The Star: What was the most important piece of legislation approved in the 2004 regular legislative session?
Snowden: In my opinion, the single most important piece of legislation passed in the 2004 regular session was HB 973, the Mississippi Comprehensive Workforce Training and Education Consolidation Act of 2004.
This legislation brings together in a coordinated way our state's critically-important workforce training efforts. I am particularly excited about the vital role entrusted to our superb two-year community colleges. HB 973 is an economic development measure of potentially historic significance.
The Star: What was your biggest disappointment?
Snowden: The failure of the Legislature, once again, to enact comprehensive voter identification for all voters in all elections was my biggest disappointment. The public rightly cannot understand why lawmakers won't agree on something so fundamental and yet so simple. Unfortunately, this is but another case of partisan politics getting in the way of common sense.
The Star: What do you see as the biggest need for East Central Mississippi?
Snowden: I personally agree with Congressman Pickering that our region needs, above all, to work together for the common good. Or, perhaps more to the point, to work harder at working together.
We've got to trust each other in order to work productively with one another. Positive results depend not only upon pure motives, but also upon adequate and regular communications.

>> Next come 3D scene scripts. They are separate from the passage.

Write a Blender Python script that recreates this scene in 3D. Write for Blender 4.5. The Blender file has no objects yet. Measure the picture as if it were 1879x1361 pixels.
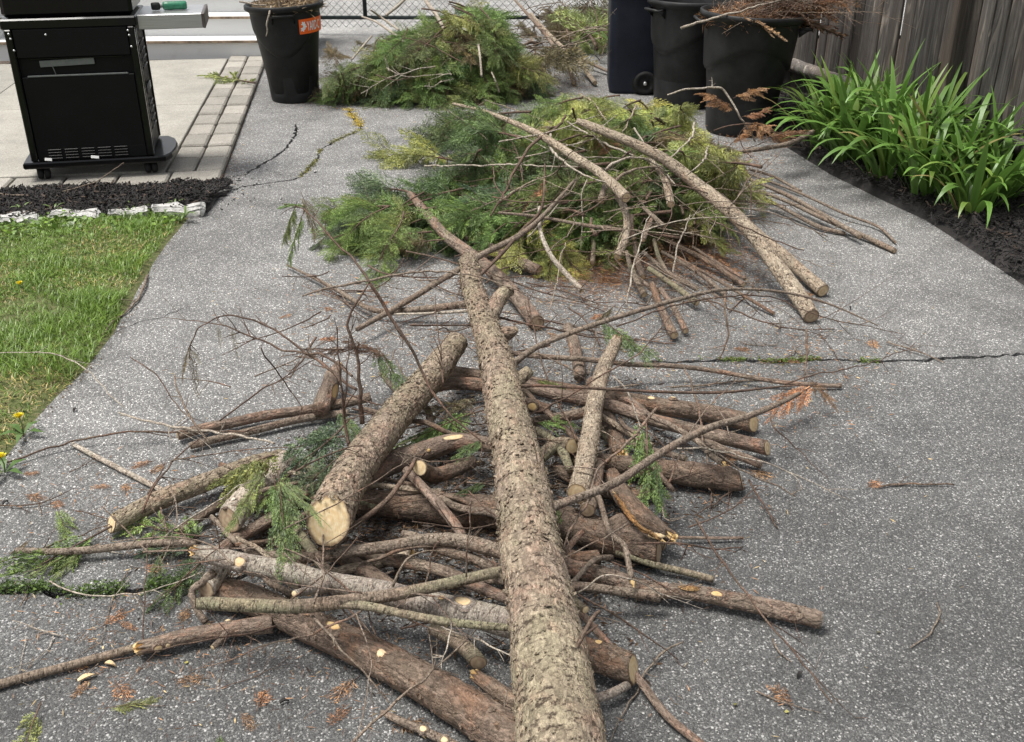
import bpy, math, random
import numpy as np
from mathutils import Vector, Matrix, noise
from mathutils.geometry import tessellate_polygon
random.seed(7); RNG = np.random.default_rng(11)
R = math.radians
SC = bpy.context.scene; COL = SC.collection

# ------------------------------------------------------------------ camera, sky, sun, exposure
F, TH, H = 1900.0, R(27), 1.65
cam_d = bpy.data.cameras.new('camera'); cam = bpy.data.objects.new('camera', cam_d); COL.objects.link(cam)
cam.location = (0, 0, H); cam.rotation_euler = (R(90) - TH, 0, 0)
cam_d.sensor_width = 36; cam_d.lens = F / 1879 * 36; cam_d.clip_start = .05; cam_d.clip_end = 400
SC.camera = cam
world = bpy.data.worlds.new('World'); SC.world = world; world.use_nodes = True
wn, wl = world.node_tree.nodes, world.node_tree.links
bg = wn['Background']; sky = wn.new('ShaderNodeTexSky'); sky.sky_type = 'NISHITA'; sky.sun_disc = False
sky.sun_elevation = R(71); sky.sun_rotation = R(262); sky.dust_density = 4; sky.air_density = 1.2; sky.ozone_density = .6
hsv = wn.new('ShaderNodeHueSaturation'); hsv.inputs['Saturation'].default_value = .22
wl.new(sky.outputs[0], hsv.inputs['Color']); wl.new(hsv.outputs[0], bg.inputs['Color'])
bg.inputs['Strength'].default_value = .065
sun_d = bpy.data.lights.new('sun', 'SUN'); sun_d.energy = 1.5; sun_d.angle = R(22); sun_d.color = (1, .965, .9)
sun = bpy.data.objects.new('sun', sun_d); COL.objects.link(sun)
# sun direction matches sky: azimuth measured from +Y clockwise
_az, _el = R(262), R(71)
sdir = Vector((math.sin(_az) * math.cos(_el), math.cos(_az) * math.cos(_el), math.sin(_el)))
sun.rotation_euler = sdir.to_track_quat('Z', 'Y').to_euler()
SC.view_settings.view_transform = 'Standard'; SC.view_settings.look = 'None'
SC.view_settings.exposure = 1.5; SC.view_settings.gamma = 1; SC.view_settings.use_curve_mapping = False
SC.cycles.max_bounces = 6

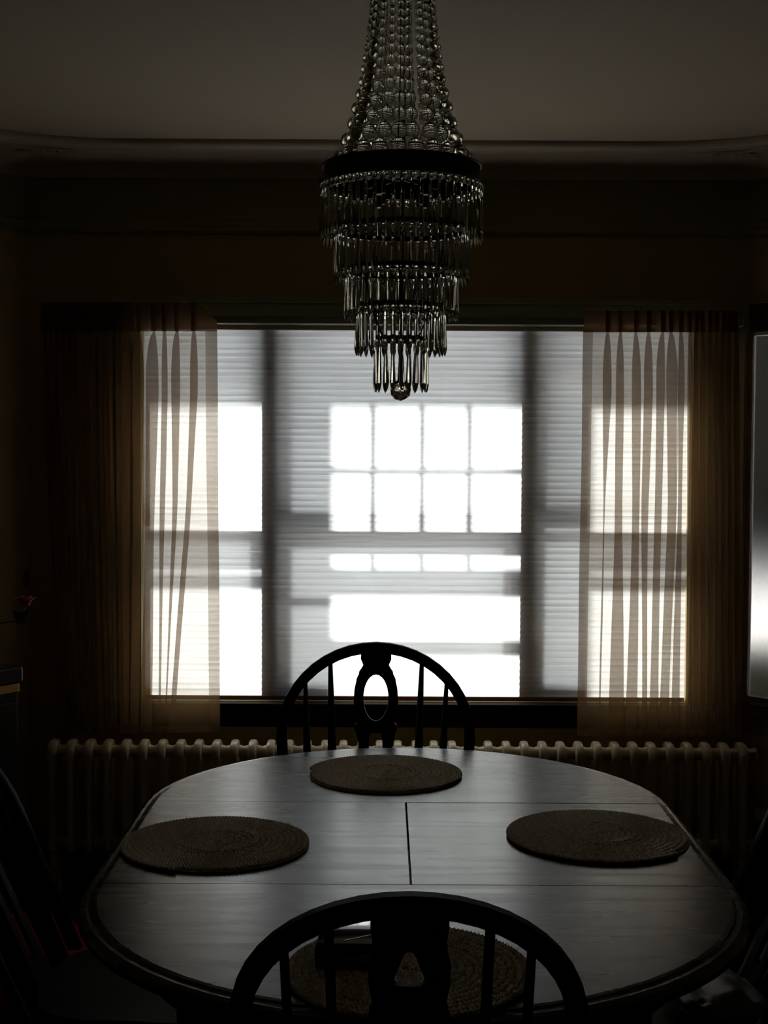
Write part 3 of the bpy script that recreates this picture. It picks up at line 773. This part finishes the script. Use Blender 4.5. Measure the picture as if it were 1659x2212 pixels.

We've got to continue to blur the lines of division between us city versus county, white versus black, public versus private, etc. if we are ever going to progress toward where we want to be economically, socially, educationally, politically, spiritually and in every other worthwhile way in which we measure quality of life.
The Star: Some circuit and chancery clerks, all of whom are paid from fees their offices collect, earn close to or more than the governor. Do you support legislation planned for the 2005 Legislature to place clerks on a salary that pays less than the governor?
Snowden: With fees and salaries legislation it is usually best to reserve judgment until the actual measure is before you for consideration. Whether I would support going to a salary system would certainly depend upon the amount of the respective salaries and upon how they are to be determined.
No court clerk, regardless of experience or tenure, should earn more than the governor. In general, I agree that movement away from the fee system toward a salary system likely would be a positive development, and one that I probably would support.